1 Do not yearn for
worthless children, or rejoice in wicked offspring. 2 Even if they be many, do not rejoice in
them if they do not have fear of the
LORD.
Life at times can be
hard. God does not promise us perfect happiness in this life; nor perfect
children; for we are made for heaven and eternal happiness with Him. We are to
do our best, but when our best is not sufficient; surrender it to Him. We must
be humble; trusting with great confidence in Him that we may do His will in
good seasons and bad. Pray that we may not forget this truth and complain as
the Israelites did in the desert to such an extent that Moses cried out to God, “Where can I get meat to give to all these people? For they
are crying to me, ‘Give us meat for our food.’ I cannot
carry this entire people by myself, for they are too heavy for me. If this is the way you will deal with me, then please do me the
favor of killing me at once, so that I need no longer face my distress.” (Nm
11:13-15)
Moses was despondent
here yet he did not give up; he gave it up. When things get tough; trust in Him.
Knowing that, “One does not live on bread alone, but by every word that comes
forth from the mouth of God.” (Mt. 4:4)
In retrospect when we are
despondent let us remember to go to the great Mother of God, Mary for truly on
the day of Christ’s death in some respects she died too-yet she did not fear
for “now she had another son” reflecting her spiritual adoption of all of mankind.
Catechism
of the Catholic Church
III. THE LOVE OF HUSBAND AND WIFE
The
fecundity of marriage
2366 Fecundity is a gift, an end of marriage, for conjugal love naturally
tends to be fruitful. A child does not come from outside as something added
on to the mutual love of the spouses, but springs from the very heart of that
mutual giving, as its fruit and fulfillment. So the Church, which is "on
the side of life," teaches that "it is necessary that each and every
marriage act remain ordered per se to the procreation of human life."
"This particular doctrine, expounded on numerous occasions by the
Magisterium, is based on the inseparable connection, established by God, which
man on his own initiative may not break, between the unitive significance and
the procreative significance which are both inherent to the marriage act."
2367 Called to give life, spouses share in the creative power and fatherhood
of God. "Married couples should regard it as their proper mission to
transmit human life and to educate their children; they should realize that
they are thereby cooperating with the love of God the Creator and are, in a
certain sense, its interpreters. They will fulfill this duty with a sense of
human and Christian responsibility."
2368 A particular aspect of this responsibility concerns the regulation of
procreation. For just reasons, spouses may wish to space the births of
their children. It is their duty to make certain that their desire is not
motivated by selfishness but is in conformity with the generosity appropriate
to responsible parenthood. Moreover, they should conform their behavior to the
objective criteria of morality: When it is a question of harmonizing married
love with the responsible transmission of life, the morality of the behavior does
not depend on sincere intention and evaluation of motives alone; but it must be
determined by objective criteria, criteria drawn from the nature of the person
and his acts criteria that respect the total meaning of mutual self-giving and
human procreation in the context of true love; this is possible only if the
virtue of married chastity is practiced with sincerity of heart.

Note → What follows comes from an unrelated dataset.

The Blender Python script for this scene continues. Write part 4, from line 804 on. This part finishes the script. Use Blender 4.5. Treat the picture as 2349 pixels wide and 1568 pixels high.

2369 "By safeguarding both these essential aspects, the unitive and the
procreative, the conjugal act preserves in its fullness the sense of true
mutual love and its orientation toward man's exalted vocation to
parenthood."
2370 Periodic continence, that is, the methods of birth regulation based on
self-observation and the use of infertile periods, is in conformity with the objective
criteria of morality. These methods respect the bodies of the spouses,
encourage tenderness between them, and favor the education of an authentic
freedom. In contrast, "every action which, whether in anticipation of the
conjugal act, or in its accomplishment, or in the development of its natural
consequences, proposes, whether as an end or as a means, to render procreation
impossible" is intrinsically evil: Thus the innate language that expresses
the total reciprocal self-giving of husband and wife is overlaid, through
contraception, by an objectively contradictory language, namely, that of not
giving oneself totally to the other. This leads not only to a positive refusal
to be open to life but also to a falsification of the inner truth of conjugal
love, which is called upon to give itself in personal totality. . . . The
difference, both anthropological and moral, between contraception and recourse
to the rhythm of the cycle . . . involves in the final analysis two
irreconcilable concepts of the human person and of human sexuality.
2371 "Let all be convinced that human life and the duty of transmitting
it are not limited by the horizons of this life only: their true evaluation and
full significance can be understood only in reference to man's eternal destiny."